One nifty little product can help you cheat and get fresh herb flavor in your cooking: herb butter. Herb butter is available commercially (Kerrygold makes a delicious one), or you can make it at home.
I do grow my own herbs, and I find that sometimes they produce far more than I can use. At other times, especially if it hasn’t rained in a while, there aren’t enough leaves (or they’re dry and crunchy) to make a meal. I balance this out by gathering large quantities when they’re available and preserving them in a variety of ways so that I can use them when the pickings are slim.
Last Sunday, I gathered a big pile of basil, rosemary, sage, lemon thyme, and oregano and turned it into herb butter.
It doesn’t look like much, and believe me, this was the best picture we could get. It’s kind of a queasy green color.
I didn’t measure any of my quantities, and I feel like this is something you should make to your own taste. I had a double handful of basil leaves, three 6″ sprigs of rosemary, twenty sage leaves, a handful of thyme, and a handful of oregano. That’s as exact as it gets, I’m afraid.
Before I went out to pick the herbs, I took out two sticks of unsalted butter and a whole bulb of fresh garlic. The butter needs to get close to room temperature. If you’re in a hurry, you can melt the butter in the microwave, drop the herbs into it, and put it back in the fridge to harden back up, but I find this makes it kind of weird. Not a bad option if you’re planning on using it that day, though.
I sliced the ends off the garlic and smashed it flat with my knife to remove the paper. The entire bulb went into my food processor, which I pulsed until the garlic was little more than paste. After removing all the stems from my other herbs, I added them one at a time, pulsing after each addition. I like my herb butter very smooth, so I run the food processor until the herbs are basically a slurry.
Finally, I added in the butter, which had reached room temperature and was soft. Blending the butter and herbs requires multiple rounds of pulsing and scraping the sides with a spatula. It’s okay to have a few little lumps of unblended butter – I won’t tell.
I divided the result into two small tubs, labeled them, and stuck one in the fridge and one in the freezer. The one in the freezer will keep pretty much indefinitely. I have no idea how long the other one will last – I always use it up before it becomes an issue. But I imagine it will keep for a good long time in a sealed container.
Herb butter is extremely versatile stuff. Just scoop out what you need and get going! I’ve used it as a base for sauces and to saute vegetables. A dollop on the top of a really good steak is fabulous. Smear a little on the outside of a chicken and in the cavity before roasting to get a crisp brown skin, great flavor, and an aroma that will bring everyone in the house running. I imagine it would be good melted on popcorn.

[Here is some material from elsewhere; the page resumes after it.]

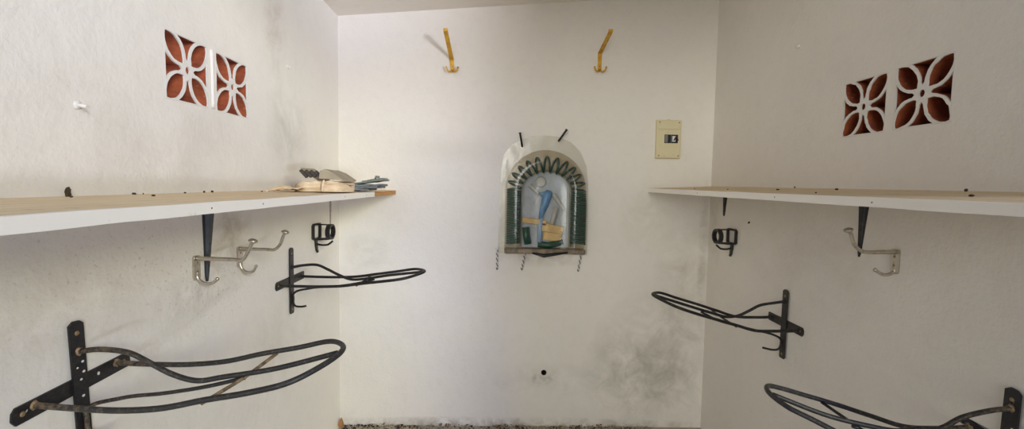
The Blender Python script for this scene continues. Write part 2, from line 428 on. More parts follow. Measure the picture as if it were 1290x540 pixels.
# ------------------------------------------------------------------ ventilation blocks
GL = ['white flower-patterned clay vent block on the left wall, nearer the camera', 'white flower-patterned clay vent block on the left wall, nearer the back corner',
      'white flower-patterned vent block on the right wall, the bigger one farther from the corner', 'white flower-patterned vent block on the right wall, the one nearer the back corner']
for i, (side, y, z, rot) in enumerate(GR):
    X = XL if side < 0 else XR; u0, v0 = frame(side)
    r = -rot*side
    u = u0*cos(r) + v0*sin(r); v = v0*cos(r) - u0*sin(r); n_ = u0.cross(v0)
    o = V(X, y, z); t = thing('ventilation_block', GL[i], 'vent block', o, 'flower vent blocks')
    sq = [(-S/2-.0035, -S/2-.0035), (S/2+.0035, -S/2-.0035), (S/2+.0035, S/2+.0035), (-S/2-.0035, S/2+.0035)]
    H = flower_holes(1 + .3*i)
    mb = MB(); mb.plate(sq, H, o + n_*.0004, u, v, .005); mb.build('painted_face', M['paint'], t, o)
    H2 = [[(p[0]*1.0 + (.0006 if p[0] < 0 else -.0006), p[1]) for p in h] for h in flower_holes(.4)]
    mb = MB(); mb.plate(sq, H2, o - n_*.0047, u, v, .10); mb.build('clay_lattice', M['clay'], t, o)
    mb = MB(); mb.plate(sq, [], o - n_*.1048, u, v, .02); mb.build('clay_back', M['clay'], t, o)
    if i == 0:             # plaster bead between the pair
        d = .121; mb = MB(); su = 1
        mb.tube([o + u*(d + .002*noise.noise(V(k, 2, i))) + v*(S/2 - .19*k/9) + n_*.001 for k in range(10)], [.006 + .002*noise.noise(V(k*.7, i, 0)) for k in range(10)], 8)
        mb.build('plaster_bead', M['paint'], t, o)

# ------------------------------------------------------------------ shelves
def shelf(side, xf, zf, zr, slope, y0, y1, t, strip_end, label):
    X = XL if side < 0 else XR; s = -side
    o = V(X, (y0+y1)/2, zr)
    root = thing('wall_shelf', label, 'shelf', o)
    zz = lambda x, y: zr + (zf - zr)*(x - X)/(xf - X) + slope*(YB - y)/(YB - .6)
    xb = xf + side*.011                       # where the board stops behind its front strip
    ny = 26; mb = MB(); vs = []
    for k in range(ny+1):
        y = y0 + (y1-y0)*k/ny; w = .0012*noise.noise(V(y*4, side, 0))
        for x, dz in ((X, 0), (xb, w), (xb, -t+.003+w), (X, -t+.003)): vs.append((x, y, zz(x, y) + dz))
    mb.add(vs, [(k*4+j, k*4+(j+1)%4, (k+1)*4+(j+1)%4, (k+1)*4+j) for k in range(ny) for j in range(4)] + [(0,1,2,3), tuple(ny*4+j for j in (3,2,1,0))])
    mb.build('board', M['board'], root, o)
    ns = 40; mb = MB(); vs = []
    for k in range(ns+1):
        y = y0 + (strip_end-y0)*k/ns; w = .0011*noise.noise(V(y*6, side*3, 1)); w2 = .0014*noise.noise(V(y*7, side*3, 5))
        for x, dz in ((xb, .0006+w), (xf, .0004+w), (xf, -t+w2), (xb, -t+w2)): vs.append((x, y, zz(x, y) + dz))
    mb.add(vs, [(k*4+j, k*4+(j+1)%4, (k+1)*4+(j+1)%4, (k+1)*4+j) for k in range(ns) for j in range(4)] + [(0,1,2,3), tuple(ns*4+j for j in (3,2,1,0))])
    e = mb.build('front_edge', M['edge'], root, o); e['label'] = 'white painted front edge strip'
    if strip_end < y1 - .05:
        mb = MB(); ya, yb = strip_end + .002, y1
        vs = [(x, y, zz(x, y) + dz) for y in (ya, yb) for x, dz in ((xb, 0), (xf - .002*s, 0), (xf - .002*s, -t), (xb, -t))]
        mb.add(vs, [(0,1,2,3), (7,6,5,4)] + [(j, (j+1)%4, (j+1)%4+4, j+4) for j in range(4)])
        e = mb.build('bare_edge', M['orangewood'], root, o); e['label'] = 'bare orange wood end of the front edge'
    for yy in ((1.03, 1.25, 1.9, 2.2) if side < 0 else (1.1, 1.5, 2.1)):      # nail heads in the strip
        mb = MB(); mb.lathe([(.002, 0), (.002, .001), (.001, .0015)], V(xf, yy, zz(xf, yy) - t*.5), (s, 0, 0), 8); mb.build('nail_head', M['screw'], root, o)
    return zz
zl = shelf(-1, -.626, -.0462, -.0392, -.0054, .42, YB, .0234, 2.344, 'long tan board shelf with white front edge on the left wall')
zr_ = shelf(1, .8858, -.0071, .013, -.0105, .72, YB, .0225, YB, 'long tan board shelf with white front edge on the right wall')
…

One of the nice things about this mixture is that it contains no salt. I really dislike buying herb blends that contain salt – I prefer to salt things myself.
You can make this with any blend of herbs you like, even if they’re storebought. I don’t recommend buying pre-pureed herbs (the kind in tubes) because they contain a bunch of other crap – sweeteners, preservatives, etc. I’m not one of those people that thinks preservatives are killing our children or anything, but I think you should always err on the side of fewer ingredients you can’t pronounce.